When I experience need for sexual activities - I check - it is a reaction towards impulses what automatically I define what I immediately stop to participate for or it is my human physical body what wants to experience gentleness, care, joy etc and I approach my partner who I agreed to do sex with.
When I am tired, I do not use sexual arousal by reacting to pictures/sounds to energetically boost me for not wanting to be tired instead of realizing that after the arousal I will be just more tired meanwhile I was just wheeling up energetically without myself as self being here.
When I face women who expose her body, I do not judge her, I do not blame her, I see: do I have inner reaction arising within me towards her or the image of her - and if yes, then I immediately stop, breathe, forgive, let go and delete the definition within me and committing myself to stop it and remain here physically without the tendency for needing to define women regarding to my definitions of attraction.
When I face with sexually explicit content within the media, especially ads and movies, I realize it is about money.

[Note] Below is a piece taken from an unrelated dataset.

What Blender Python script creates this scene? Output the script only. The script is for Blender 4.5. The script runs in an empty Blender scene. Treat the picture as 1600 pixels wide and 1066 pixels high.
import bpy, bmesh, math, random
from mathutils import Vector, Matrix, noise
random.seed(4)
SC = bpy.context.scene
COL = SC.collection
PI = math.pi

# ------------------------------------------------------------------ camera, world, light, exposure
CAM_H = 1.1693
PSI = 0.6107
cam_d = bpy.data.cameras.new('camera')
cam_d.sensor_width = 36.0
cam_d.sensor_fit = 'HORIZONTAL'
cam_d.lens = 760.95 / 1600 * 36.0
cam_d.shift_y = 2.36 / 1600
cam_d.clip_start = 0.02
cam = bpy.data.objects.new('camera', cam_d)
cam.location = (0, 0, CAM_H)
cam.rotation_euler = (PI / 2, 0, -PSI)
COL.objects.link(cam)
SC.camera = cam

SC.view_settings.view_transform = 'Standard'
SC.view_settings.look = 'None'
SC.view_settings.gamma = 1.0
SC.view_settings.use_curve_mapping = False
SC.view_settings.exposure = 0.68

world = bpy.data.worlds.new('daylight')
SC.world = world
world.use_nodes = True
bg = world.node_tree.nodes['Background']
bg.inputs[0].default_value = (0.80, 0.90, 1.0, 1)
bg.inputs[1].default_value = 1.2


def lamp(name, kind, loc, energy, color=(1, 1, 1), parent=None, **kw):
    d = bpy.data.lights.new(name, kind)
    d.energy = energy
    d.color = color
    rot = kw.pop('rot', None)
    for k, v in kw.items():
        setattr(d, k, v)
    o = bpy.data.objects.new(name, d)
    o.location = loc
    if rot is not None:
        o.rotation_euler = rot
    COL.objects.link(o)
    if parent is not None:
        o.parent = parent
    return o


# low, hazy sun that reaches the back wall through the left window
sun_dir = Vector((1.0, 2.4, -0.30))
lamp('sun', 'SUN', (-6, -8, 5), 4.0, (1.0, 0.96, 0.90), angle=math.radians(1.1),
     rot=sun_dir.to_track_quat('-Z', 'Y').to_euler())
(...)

I commit myself to let go all inner definitions, preoccupations regarding to sex, regarding to women and be the Self-directive in all moments by being able to consider principle as 'what is best for all'.
I commit myself to let go of all existing definitions within me regarding to what is sexually attractive and what is not.
I commit myself to expose how the human mind operated regarding to energetic reactions/suppressions/compounding energetic personalities/characters what influence, control, even take over within my physical acting what is unacceptable.
I commit myself to expose the current media system and subliminal manipulation regarding to sex to educate us especially the children who come to this earth open and they are being programmed to be in fact the mind's sex-slave.
I commit myself to become entirelly physical being without the constant need for define things regarding to polarities such as good and bad, negative and positive.
I commit myself to remain unwavering, untouchable, constant and consistent within my presence, within my inner clarity of who I am and what is best for me and what is best for all.
I commit myself to do sex with partner who I agreed with only to not fuck around and not being directed by desires and 'jack in the box' suppressed desires what would take over and direct me to show equal and one what I have accepted and allowed myself to become.
I commit myself to STOP the energetic mind to react to within and as me.